Diyeceksiniz ki Yeruşalayimdeki Mescid-i Aksa, yani Kubbetü Sahra , Mekke ve Medine’den sonra Kudüsü ”Müslümanların Üçüncü Kutsal Şehri”, yapıyor.
Bu tamamen yanlıştır: Kudüs Kuranda bir tek kere bile anılmaz. Tevratta Yerushalayim adı tam 669 defa geçer. Kuranda Mekke yüzlerce defa hatırlatılır. Medine’nin ise adı da sayılamayacak kadar geçer. Fakat Kudüs? Tek bir kere bile değil. Peygamber Muhammed’in Kudüs’e gitmiş olduğuna dair hiçbir tarihi kanıt mevcut değildir.
O halde nasıl oldu da Kudüs İslamiyetin üçüncü kutsal şehri oldu ? Müslümanlar bunun için Kurandaki pek belli olmayan bır alıntıya, ” Gece Seyahati” başlıklı 17.ci Isra suresine (1) dayanmaktadır. Burada Hazreti Muhammedin görmüş olduğu rüyaya göre ” bir gece kutsal mabetten en uzak uçtaki kutsal mabede götürülmüş olması ” bahis mevzuu.
Yedinci asırda Müslümanlar bu surede bahsedilen iki mabedi Mekke ve Kudüs olarak kabul etmişler. İşte İslamiyet ile Kudüs arasında olan bu kadar sıkı ilişkinin kaynağı bu. İlişki rüyaya, tahayyüle, ve bir efsanenin yorumlanmasına dayanmakta. Buna karşılık Yahudi milleti Yerushalayim deki köklerini ta Hazreti İbrahim (Abraham) a kadar dayandırıyor.
İsrailde 2000 yılında görülen şiddet olaylarının , Ariel Şaron’un Likud Partisi başkanıyken, Hazreti Süleyman tarafından inşa edilen Kutsal Mabedin temellerinin bulunduğu Tapınak Tepesine yaptığı ziyaretten kaynaklandığı söylendi. Bu yer Yahudiliğin en kutsal yeridir. Sharon ve etrafındakiler fırlatılan taş yağmuru ve hakaretlerle karşılandılar. Oradaydım ve bunu kendi gözlerimle gördüm. Yahudiliğin en kutsal saydığı yerde Yahudilerin tehdit edildiklerinde, taşlandıklarında, oradan uzaklaştırımak istendiklerini gördüklerinde neler hissettiklerini düşünebiliyor musunuz?
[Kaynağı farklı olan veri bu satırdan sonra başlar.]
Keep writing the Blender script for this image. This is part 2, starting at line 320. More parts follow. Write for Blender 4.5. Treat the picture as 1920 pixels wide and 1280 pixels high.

Diyeceksiniz ki, o halde bu Orta Doğuya barışı getirmek için getirilebilecek hal çaresi nedir? Bugün dayanıklı bir barışa hal çaresi olduğunu düşünmüyorum. Fakat böyle bir barış olması için, doğruyu ve gerçeği kabul etmekle başlamalı. Yalanlara devam etmek daha fazla karışıklık ve kaostan başka birşey getirmez. 5000 yıl kadar eski bir hakkı inkara ve küçümsemeğe devam etmek, ve bu hakkı destekleyen açık arkeolojik ve tarihi kanıtlara rağmen bu inkarda ısrar etmek, yanlış iddialarla karşı karşıya getirmek, sürdürülen yalancılık diplomasisine kötü bir şöhretten başka hiç bir şey kazandırmaz.
Not :
(1) Müslümanlar Kuran’a dayanarak Yerushalayim-Kudüs üzerinde hak iddia etmektedirler. Halbuki Kuran Kudüsten bir tek defa bile bahsetmez 17.ci Surede pek bariz olmayan şekilde ” en uçta, en uzakta bir mescitten” bahsedilmekte.
İsra
(1) Kendisine âyetlerimizden bir kısmını gösterelim diye kulunu (Muhammed’i) bir gece Mescid-i Haram’dan çevresini bereketlendirdiğimiz Mescid-i aksa’ya götüren Allah’ın şanı yücedir. Hiç şüphesiz o, hakkıyla işitendir, hakkıyla görendir.
Kudusteki Mescıd-i Aksa’dan bahsedildiğine dair herhangi sağlam bir temel var mı ? Cevap: Hayır !!
Milattan 632 yıl sonra vefat eden Muhammed devrinde Kudüs Bizans kırallığına ait bir Hıristyan şehri idi. Bu tarihten ancak 6 yıl sonra Halife Ömer tarafından fethedildi. Bu devirde şehirde sadece kiliseler bulunmaktaydı. Tapınak tepesinde ise Santa Maria (Kutsal Meryem ana) adına olan Bizans kilisesi bulunmaktaydı. 711 yılına doğru , yani Hz. Muhammedin vefatından 80 yıl sonra bu kilise cami haline getirilmiş ve el-Aksa adı verilerek Kurandaki anlaşılması güç 17.ci sureye bir içeriklilik vermek amaçlanmıştır. Elbet Hazreti Muhammed , Kuranın yazıldığı devirde vefatından üç nesil sonra kiliseden camiye döndürülen bu mabedi düşünmüş olamazdı. Bununla birlikte Muhammedin Kudüse karşı fazla bir sempatisi yoktu. Müminlerine sadece birkaç ay müddetle Kudüsü kıble olarak almalarına izin vermesi Yahudileri Müslümanlığa ikna etme amacıyla olmuştur. Bu girişimi başarılı olmayınca 12 Şubat 624 tarihinde Kudüs yününde dua etmeyi yasak etmiştır.
Bu şehir Müslümanlar için hiçbir zaman kutsal bir yer olmamıştır.